Unter der Überschrift „Was hat der Klimawandel in den vergangenen Jahren gekostet?“ heißt es auf der ZDF-Seite:
„Für die Zeit zwischen 2000 und 2021 haben die Forscher für Deutschland Kosten von mindestens 145 Milliarden Euro ermittelt, davon 80 Milliarden seit 2018. Die Flutkatastrophe in Nordrhein-Westfalen und Rheinland-Pfalz mit über 40 Milliarden Euro im Juli 2021 macht dabei einen wichtigen Anteil aus.“

Im Heute-Journal vom 21. März hieß es dann noch einmal: „Schon heute kosten die Folgen des Klimawandels viel Geld. So betrug der Versicherungsschaden allein für die Katastrophe im Ahrtal 8 Milliarden Euro.” Die Kosten für die verheerende Flut im Sommer 2021, die über 160 Menschen das Leben kostete, schlagen Studienersteller und Sender also kurzerhand dem „Klimawandel“ zu. Sie müssten eigentlich wissen: Zu großen Sommerfluten im Ahrtal kam es schon am 21. Juli 1804 – damals mit 63 Toten – und auch am 13. Juni 1910. Die Flut 1804 fiel sogar noch in den Spätausläufer der Kleinen Eiszeit.
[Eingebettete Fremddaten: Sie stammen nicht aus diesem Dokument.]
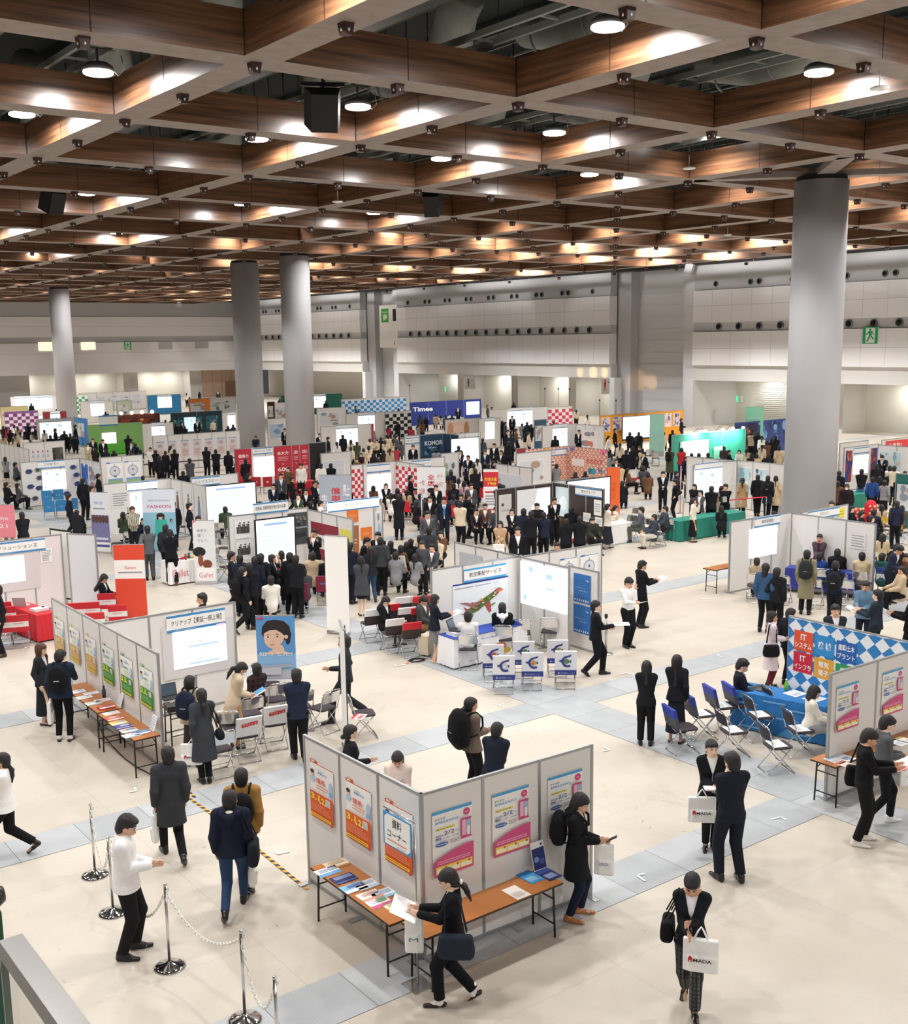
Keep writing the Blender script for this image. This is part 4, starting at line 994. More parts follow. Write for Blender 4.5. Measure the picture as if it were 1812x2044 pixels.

Sommerfluten dieser Art ereignen sich durch bestimmte Starkregen-Wetterlagen, wobei die Enge des Ahrtals einen sehr schnellen Wasseranstieg begünstigt. Mit dem Klimawandel haben sie nichts zu tun. Messungen seit 1900 zeigen außerdem, dass die Niederschlagsmenge in Deutschland seitdem nur moderat um etwa 10 Prozent stieg – allerdings nur im Winter. Für den Sommer findet sich kein Trend.

Im speziellen Fall der Ahrtalflut 2021 kommt noch etwas hinzu: das massive Versagen der Behörden. Hätte die Hochwasserwarnung funktioniert, wären weder derart viele Menschen gestorben, noch hätte es Schäden in einem solchen Ausmaß gegeben. Bekanntlich blieb die Prognose des Europäischen Hochwasserzentrums vor einer Überflutung irgendwo auf dem Behördenweg hängen. Die damalige Landesumweltministerin Anne Spiegel (Grüne) erklärte in einer Pressemitteilung am Tag der Katastrophe sogar, es sei nicht mit einer Flutkatastrophe zu rechnen.
Fazit: Wenn das ZDF die Schäden der Sommerflut 2021 unter „Klimawandelkosten“ verbucht, betreibt es Desinformation.